10 Responses to “#145 Early Days At Russell Investments”

  1. Thank you for the nice article. The bear stock market in 1974 was a wake-up call to many plan sponsors. They were open to hiring independent investment advisors as their faith in the traditional large institutions such as banks and insurance companies faltered. This required consultants to locate the boutique money managers. Many small firms got their start in the period 1975-1980, and it was in this period that consultants flourished.

  2. KC says:

    I very much enjoyed reading this post tonight. What a lovely, and interesting look back at your early days at Russell. Dare I say Jan Twardowski’s hiring decision 37 years ago was a good one!

    • Don Ezra says:

      Thanks. Yes, Jan’s decision was certainly a very good one — for me. It transformed my life. It was so nice to chat with Jan and Mike again, before going Josh’s podcast.

  3. Eric Weigel says:

    A wonderful set of comments about Russell. What I recall most vividly from my early career days at Russell are two things.

    The first, intellectual honesty. There was always a forum to do research and let the data speak for itself. That gave everybody an opportunity to express themselves.
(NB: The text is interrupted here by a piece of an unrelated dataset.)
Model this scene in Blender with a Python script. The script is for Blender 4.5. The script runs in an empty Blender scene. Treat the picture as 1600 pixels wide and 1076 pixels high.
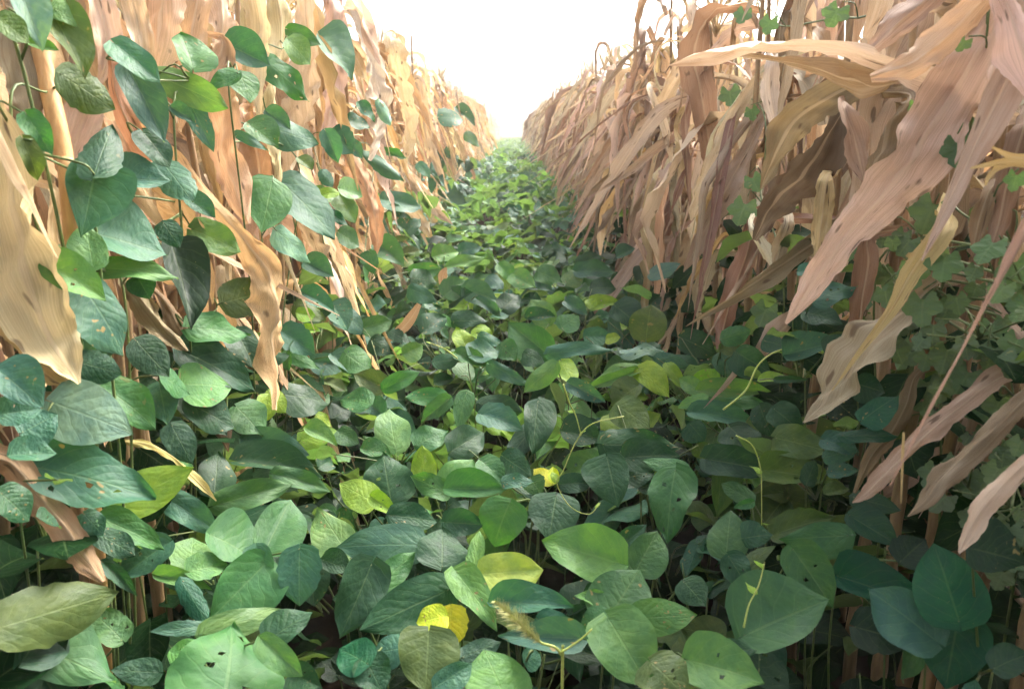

    The second thing I remember is the openness of the company from George and Jane on down. You were free to interact with all people regardless of seniority. Hierarchy did not matter. You always felt welcome and part of the “team”.

    Best culture of any company I have worked for. The example was set at the top and flowed down.

    • Don Ezra says:

      Perfectly expressed: “set at the top and flowed down.” And thanks for mentioning Jane, who did indeed set the culture.

  4. Cheryl Swanberg says:

    Hi Don,

    Thanks for the Russell recap. I was so blessed to be there for 25 years and to meet you at the time you were appointed Head of Consulting. Who knew that meeting would turn into a life long friendship. I still live by the non- negotiable integrity. It has never let me down.

    • Don Ezra says:

      Thanks, Cheryl. Yes, I think one of the consequences of the culture was that those who liked it felt they were working with friends, and some of those friendships became lifelong ones, overcoming moves.

  5. Mike Clark says:

    Wonderful reflections to trigger my own. 21 years there. Yes to the open culture point. Which rather sadly withered!

    One story for you. My (very recent) source must remain anonymous. And in good journalistic tradition, I will need to check this out for validity. However, I must say it rings true. Philip Glaze, a seasoned manager researcher in the best Russell tradition, visited Baillie Gifford in the late 90s. He was so appalled by the lack of an investment process that when he fed back his assessment, they decided they needed to craft one!

    The rest is history.

    Though of course, the future only rhymes with the past, nothing more. We might gently ask what risks their business model is now exposed to.

    • Don Ezra says:

      Thanks, Mike. The story certainly rings true — I heard similar ones in the US where Russell turned out to be the prod that generated much internal thought and rigour.